The South Korean government has decided to flexibly adjust foreign exchange soundness regulations to increase foreign currency inflows and resolve structural imbalances in the foreign exchange market. The Ministry of Economy and Finance, Financial Services Commission, Bank of Korea, and Financial Supervisory Service announced this plan on the 18th, citing prolonged structural supply-demand imbalances and recent KRW/USD exchange rate volatility.
The government will temporarily ease supervisory burdens related to advanced foreign currency liquidity stress tests for financial institutions until the end of June next year. It also plans to relax the futures foreign exchange position ratio cap for foreign bank branches operating in Korea from 75% to 200%, aiming to facilitate additional foreign currency inflows.

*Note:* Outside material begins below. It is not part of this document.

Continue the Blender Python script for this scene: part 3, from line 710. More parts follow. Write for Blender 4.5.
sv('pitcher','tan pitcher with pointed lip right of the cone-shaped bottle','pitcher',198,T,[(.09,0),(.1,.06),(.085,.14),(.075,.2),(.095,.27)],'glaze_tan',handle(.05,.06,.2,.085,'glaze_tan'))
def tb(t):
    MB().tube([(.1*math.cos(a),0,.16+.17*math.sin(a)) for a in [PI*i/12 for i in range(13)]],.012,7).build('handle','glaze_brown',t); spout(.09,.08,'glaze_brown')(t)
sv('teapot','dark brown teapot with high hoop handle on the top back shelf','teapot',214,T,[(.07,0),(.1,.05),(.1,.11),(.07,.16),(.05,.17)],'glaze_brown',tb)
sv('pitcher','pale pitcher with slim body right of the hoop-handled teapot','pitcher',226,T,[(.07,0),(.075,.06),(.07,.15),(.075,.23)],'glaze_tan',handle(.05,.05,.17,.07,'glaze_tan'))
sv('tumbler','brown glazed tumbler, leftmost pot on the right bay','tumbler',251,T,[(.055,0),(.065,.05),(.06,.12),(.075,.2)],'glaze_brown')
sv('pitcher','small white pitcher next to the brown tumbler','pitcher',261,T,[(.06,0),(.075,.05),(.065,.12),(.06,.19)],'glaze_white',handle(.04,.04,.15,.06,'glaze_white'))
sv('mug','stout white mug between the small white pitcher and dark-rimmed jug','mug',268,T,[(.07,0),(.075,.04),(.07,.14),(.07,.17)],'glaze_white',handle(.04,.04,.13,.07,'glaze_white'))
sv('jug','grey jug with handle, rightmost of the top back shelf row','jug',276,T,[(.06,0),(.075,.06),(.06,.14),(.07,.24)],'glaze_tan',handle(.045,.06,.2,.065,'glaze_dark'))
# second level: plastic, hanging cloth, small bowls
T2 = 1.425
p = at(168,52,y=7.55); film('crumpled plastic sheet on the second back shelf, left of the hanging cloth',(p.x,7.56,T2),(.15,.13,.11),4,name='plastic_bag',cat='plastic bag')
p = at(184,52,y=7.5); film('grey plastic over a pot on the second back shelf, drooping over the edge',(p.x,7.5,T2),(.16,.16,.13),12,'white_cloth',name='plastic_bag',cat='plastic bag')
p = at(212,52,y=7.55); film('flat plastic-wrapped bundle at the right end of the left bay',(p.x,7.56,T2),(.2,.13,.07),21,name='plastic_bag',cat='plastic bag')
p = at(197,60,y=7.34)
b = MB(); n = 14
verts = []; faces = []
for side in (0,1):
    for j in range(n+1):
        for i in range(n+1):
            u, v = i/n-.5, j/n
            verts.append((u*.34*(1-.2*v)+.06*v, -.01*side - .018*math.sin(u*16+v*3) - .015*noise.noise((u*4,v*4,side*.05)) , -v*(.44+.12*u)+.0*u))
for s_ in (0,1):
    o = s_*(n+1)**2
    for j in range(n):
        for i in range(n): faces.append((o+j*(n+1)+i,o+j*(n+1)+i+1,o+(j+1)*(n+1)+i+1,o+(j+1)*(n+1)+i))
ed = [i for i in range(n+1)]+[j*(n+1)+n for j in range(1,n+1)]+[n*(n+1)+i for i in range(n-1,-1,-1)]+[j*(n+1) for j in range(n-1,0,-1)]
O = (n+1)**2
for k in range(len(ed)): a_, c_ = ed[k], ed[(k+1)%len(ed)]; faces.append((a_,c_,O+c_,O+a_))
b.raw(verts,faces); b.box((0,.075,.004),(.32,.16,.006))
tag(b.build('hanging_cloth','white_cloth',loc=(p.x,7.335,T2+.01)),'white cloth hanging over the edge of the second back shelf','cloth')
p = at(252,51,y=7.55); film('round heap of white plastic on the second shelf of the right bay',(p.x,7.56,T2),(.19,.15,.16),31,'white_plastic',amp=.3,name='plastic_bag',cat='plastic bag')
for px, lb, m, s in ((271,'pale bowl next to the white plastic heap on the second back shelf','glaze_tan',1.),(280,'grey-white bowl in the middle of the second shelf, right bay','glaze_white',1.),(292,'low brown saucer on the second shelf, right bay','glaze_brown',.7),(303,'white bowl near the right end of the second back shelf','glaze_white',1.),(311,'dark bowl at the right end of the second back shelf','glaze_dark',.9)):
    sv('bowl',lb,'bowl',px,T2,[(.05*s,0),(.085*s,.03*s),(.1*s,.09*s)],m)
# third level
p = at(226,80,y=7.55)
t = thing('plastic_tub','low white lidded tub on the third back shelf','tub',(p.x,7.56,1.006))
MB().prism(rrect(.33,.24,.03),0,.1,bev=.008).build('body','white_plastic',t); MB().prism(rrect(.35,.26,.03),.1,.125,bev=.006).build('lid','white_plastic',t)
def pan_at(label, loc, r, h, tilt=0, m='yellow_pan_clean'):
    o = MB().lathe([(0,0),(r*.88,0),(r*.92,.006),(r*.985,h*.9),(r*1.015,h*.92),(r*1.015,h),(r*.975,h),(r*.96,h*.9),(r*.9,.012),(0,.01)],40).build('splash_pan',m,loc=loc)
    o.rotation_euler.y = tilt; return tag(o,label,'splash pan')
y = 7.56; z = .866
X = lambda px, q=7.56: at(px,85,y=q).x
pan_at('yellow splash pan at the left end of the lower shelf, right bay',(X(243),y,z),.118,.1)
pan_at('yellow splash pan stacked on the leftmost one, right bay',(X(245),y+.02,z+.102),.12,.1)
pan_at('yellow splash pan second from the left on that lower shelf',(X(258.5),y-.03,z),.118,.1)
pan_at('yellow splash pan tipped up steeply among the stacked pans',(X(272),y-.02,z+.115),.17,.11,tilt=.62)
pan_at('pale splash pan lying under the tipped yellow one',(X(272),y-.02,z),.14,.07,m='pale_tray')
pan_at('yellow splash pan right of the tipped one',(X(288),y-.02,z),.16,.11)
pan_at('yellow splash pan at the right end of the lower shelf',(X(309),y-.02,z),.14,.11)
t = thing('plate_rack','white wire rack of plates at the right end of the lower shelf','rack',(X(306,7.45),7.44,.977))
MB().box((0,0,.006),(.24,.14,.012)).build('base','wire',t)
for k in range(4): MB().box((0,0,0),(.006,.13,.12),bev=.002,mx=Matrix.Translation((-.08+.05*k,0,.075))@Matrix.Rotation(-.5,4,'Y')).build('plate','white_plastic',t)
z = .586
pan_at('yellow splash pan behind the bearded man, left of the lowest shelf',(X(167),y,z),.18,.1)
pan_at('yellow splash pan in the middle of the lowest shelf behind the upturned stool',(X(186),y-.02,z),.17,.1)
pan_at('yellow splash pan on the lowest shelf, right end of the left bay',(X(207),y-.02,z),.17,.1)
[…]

The government will further ease restrictions on foreign currency loans for residents, allowing export companies to obtain loans for both domestic facility and working capital purposes. In addition, it will promote the use of integrated foreign investor accounts to enable overseas investors to trade Korean stocks directly through local securities firms without opening separate accounts.
The government also clarified that foreign companies listed on overseas stock exchanges will be recognized as qualified investors, eliminating procedural inconveniences in foreign exchange derivative transactions. All related follow-up measures are expected to be completed by the end of the year to stabilize the foreign exchange market and reduce hedging costs.